The funny thing is I have used the twisted Wish because I thought that's how it was supposed to be played. The players also assumed their Wish was going to be twisted. It's really a testament of the gaming culture of the 80's and how young I was at the time.
 

but only when a trickster type was the one offering up the wish
Aye. If an ifrit is offering you a wish, or any other entity, look out. But if you're getting your wish from the Wish Spell, or from a Ring of Three wishes, you shouldn't be getting screwed.
 

This depends on whether "trap finding mechanics" are the sole determiner of whether a trap is found. I am of the school of thought that you'd no sooner allow a player to declare "I search for traps in the room" and make a roll than you would allow a player to say "I convince the duke to give us men-at-arms and a charter" and make a roll. Both of these situations require more imput from the players to get an effective output from the DM. Of course, YMMV.

My mileage does. Respectfully, here's why: when I played in a 2e campaign, I was the party's rogue. And my DM has a skill that I just don't have: the ability to visualize objects and environments in three dimensions and examine them. I'd find a trap. He'd describe it and ask how I was going to disarm it before I could make the roll. He might as well have required me to speak a sentence in Polish for all that I could do that. I didn't resent him for the requirement. I understood what he was doing. So, my basic schtick was to find the trap then announce to the party that a trap was there and have my PC walk to the back ranks of the group for protection. It was their job to figure out how to disarm it. That was good for our particular group as it fostered group problem-solving.

But you can see how close it gets to being frustrating and disastrous, can't you?

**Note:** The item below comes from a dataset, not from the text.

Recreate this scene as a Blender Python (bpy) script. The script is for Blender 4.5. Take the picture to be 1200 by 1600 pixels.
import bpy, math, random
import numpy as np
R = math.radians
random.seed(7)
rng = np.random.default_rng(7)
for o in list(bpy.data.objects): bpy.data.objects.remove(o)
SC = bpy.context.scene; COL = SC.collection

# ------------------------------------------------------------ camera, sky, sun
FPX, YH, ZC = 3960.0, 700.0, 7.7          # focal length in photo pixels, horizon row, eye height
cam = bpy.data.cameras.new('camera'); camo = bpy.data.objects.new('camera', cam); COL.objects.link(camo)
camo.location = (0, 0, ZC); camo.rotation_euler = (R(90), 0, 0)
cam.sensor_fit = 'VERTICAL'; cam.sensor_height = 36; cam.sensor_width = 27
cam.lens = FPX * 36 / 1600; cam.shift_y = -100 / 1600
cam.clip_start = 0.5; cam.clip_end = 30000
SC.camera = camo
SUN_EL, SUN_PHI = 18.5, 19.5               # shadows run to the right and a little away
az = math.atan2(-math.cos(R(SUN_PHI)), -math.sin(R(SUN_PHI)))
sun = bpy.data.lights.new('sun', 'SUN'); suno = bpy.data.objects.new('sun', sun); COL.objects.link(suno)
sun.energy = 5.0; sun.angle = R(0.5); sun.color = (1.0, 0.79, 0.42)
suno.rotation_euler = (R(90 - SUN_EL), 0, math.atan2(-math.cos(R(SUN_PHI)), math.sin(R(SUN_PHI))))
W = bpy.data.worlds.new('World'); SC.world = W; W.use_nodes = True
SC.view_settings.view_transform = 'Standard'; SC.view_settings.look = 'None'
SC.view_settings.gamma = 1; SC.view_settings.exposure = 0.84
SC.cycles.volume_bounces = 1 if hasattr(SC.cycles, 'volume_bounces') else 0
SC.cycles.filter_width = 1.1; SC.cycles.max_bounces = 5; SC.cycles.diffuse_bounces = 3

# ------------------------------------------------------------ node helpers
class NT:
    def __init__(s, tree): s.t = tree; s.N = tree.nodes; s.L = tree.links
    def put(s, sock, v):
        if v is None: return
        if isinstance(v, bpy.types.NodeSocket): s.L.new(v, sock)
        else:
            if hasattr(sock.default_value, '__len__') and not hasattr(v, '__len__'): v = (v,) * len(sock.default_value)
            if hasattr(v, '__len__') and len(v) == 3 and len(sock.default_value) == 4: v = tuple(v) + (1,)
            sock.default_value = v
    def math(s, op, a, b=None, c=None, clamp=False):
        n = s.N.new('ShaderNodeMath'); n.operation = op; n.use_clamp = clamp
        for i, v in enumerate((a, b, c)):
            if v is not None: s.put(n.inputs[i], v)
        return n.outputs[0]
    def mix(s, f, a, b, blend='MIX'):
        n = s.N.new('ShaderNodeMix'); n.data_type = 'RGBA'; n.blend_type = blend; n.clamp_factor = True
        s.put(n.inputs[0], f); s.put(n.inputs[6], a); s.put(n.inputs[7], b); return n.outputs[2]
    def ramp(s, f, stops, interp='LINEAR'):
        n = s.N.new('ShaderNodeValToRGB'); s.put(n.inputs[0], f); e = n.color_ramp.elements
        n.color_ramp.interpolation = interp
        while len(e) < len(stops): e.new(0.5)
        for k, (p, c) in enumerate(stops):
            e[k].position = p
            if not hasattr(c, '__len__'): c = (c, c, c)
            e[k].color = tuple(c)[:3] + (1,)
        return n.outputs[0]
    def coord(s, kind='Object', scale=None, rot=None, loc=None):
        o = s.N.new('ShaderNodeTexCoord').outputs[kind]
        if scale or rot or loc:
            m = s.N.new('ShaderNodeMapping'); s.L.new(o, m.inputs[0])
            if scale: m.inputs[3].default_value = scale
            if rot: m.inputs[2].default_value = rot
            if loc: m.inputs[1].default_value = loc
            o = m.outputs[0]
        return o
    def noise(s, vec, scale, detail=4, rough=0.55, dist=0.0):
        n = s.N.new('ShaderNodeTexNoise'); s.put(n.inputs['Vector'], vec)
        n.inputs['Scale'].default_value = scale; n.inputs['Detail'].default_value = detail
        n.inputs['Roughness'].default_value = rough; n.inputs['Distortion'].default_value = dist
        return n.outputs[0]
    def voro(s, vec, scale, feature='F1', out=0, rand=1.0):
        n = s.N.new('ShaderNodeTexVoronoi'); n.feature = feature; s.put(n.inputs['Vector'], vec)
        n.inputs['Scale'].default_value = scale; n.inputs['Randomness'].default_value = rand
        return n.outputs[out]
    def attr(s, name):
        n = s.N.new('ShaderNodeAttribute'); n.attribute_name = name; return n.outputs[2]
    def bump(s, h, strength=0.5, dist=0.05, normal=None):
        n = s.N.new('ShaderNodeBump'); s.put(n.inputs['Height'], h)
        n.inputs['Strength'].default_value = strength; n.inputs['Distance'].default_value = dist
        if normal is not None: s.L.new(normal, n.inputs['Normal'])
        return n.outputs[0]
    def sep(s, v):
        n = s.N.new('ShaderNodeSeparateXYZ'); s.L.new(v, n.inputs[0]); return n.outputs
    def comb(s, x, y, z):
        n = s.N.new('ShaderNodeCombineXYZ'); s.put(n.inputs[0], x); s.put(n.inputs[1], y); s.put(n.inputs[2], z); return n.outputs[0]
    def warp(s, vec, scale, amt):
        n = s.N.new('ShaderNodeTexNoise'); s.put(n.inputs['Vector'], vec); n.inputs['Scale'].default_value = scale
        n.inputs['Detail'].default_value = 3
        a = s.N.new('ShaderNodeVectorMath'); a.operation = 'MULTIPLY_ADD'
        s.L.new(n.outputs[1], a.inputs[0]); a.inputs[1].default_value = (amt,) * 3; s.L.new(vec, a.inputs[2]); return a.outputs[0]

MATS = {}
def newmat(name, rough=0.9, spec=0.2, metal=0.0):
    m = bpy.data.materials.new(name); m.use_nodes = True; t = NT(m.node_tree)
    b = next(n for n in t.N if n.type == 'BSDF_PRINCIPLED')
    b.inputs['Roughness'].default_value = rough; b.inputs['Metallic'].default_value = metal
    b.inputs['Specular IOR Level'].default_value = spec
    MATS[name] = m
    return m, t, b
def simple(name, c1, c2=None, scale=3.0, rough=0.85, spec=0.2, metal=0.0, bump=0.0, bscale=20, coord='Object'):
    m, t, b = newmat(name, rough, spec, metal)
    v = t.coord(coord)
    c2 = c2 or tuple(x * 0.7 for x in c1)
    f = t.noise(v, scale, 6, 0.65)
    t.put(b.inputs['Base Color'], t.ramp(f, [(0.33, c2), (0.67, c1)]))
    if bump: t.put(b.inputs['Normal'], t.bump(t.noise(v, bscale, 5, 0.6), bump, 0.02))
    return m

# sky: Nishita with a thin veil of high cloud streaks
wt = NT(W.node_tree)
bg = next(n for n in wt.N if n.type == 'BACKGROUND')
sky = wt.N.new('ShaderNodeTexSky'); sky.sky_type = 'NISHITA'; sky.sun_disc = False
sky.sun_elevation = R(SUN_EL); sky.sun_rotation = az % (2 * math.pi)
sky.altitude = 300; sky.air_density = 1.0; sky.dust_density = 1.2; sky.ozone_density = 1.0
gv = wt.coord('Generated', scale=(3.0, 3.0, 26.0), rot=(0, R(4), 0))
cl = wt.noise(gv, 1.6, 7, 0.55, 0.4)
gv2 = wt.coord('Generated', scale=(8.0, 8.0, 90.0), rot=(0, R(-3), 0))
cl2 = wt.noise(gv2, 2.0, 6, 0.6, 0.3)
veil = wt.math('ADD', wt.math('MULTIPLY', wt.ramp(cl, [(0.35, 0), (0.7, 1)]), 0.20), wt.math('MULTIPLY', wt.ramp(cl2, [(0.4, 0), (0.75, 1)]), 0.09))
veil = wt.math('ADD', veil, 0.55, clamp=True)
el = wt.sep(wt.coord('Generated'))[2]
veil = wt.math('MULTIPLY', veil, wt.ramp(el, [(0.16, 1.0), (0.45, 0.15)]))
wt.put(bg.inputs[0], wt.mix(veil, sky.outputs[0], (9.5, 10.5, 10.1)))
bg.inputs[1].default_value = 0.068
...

Now imagine that you have a player who is not good at human interactions for various reasons. Perhaps English is his second language. Perhaps he's got a documented emotional disability. Perhaps he stutters. Perhaps he's simply not charismatic. (These are all real examples from my DMing kids and adults.) Are you seriously going to tell that player that he can't succeed in game because he can't do certain things as a person?

I won't. I bet that you wouldn't.

Are you going to tell him that he can't pretend to be a charismatic hero in your game? You better, because if he wants to play that you're setting him up for humiliating failure.

I'll let him play it. I bet that you would.

That's why in my games you role play out the social skill checks to the best of your ability, in first person or in third person, as you choose. Then, based on your performance, you get a small bonus or penalty to the roll, based on those decisions. But you can pretend to be whomever you want and your character succeeds or fails based on how you build him and what decisions you make for him. It's not based on whether you stutter or whether you have superior visualization capabilities.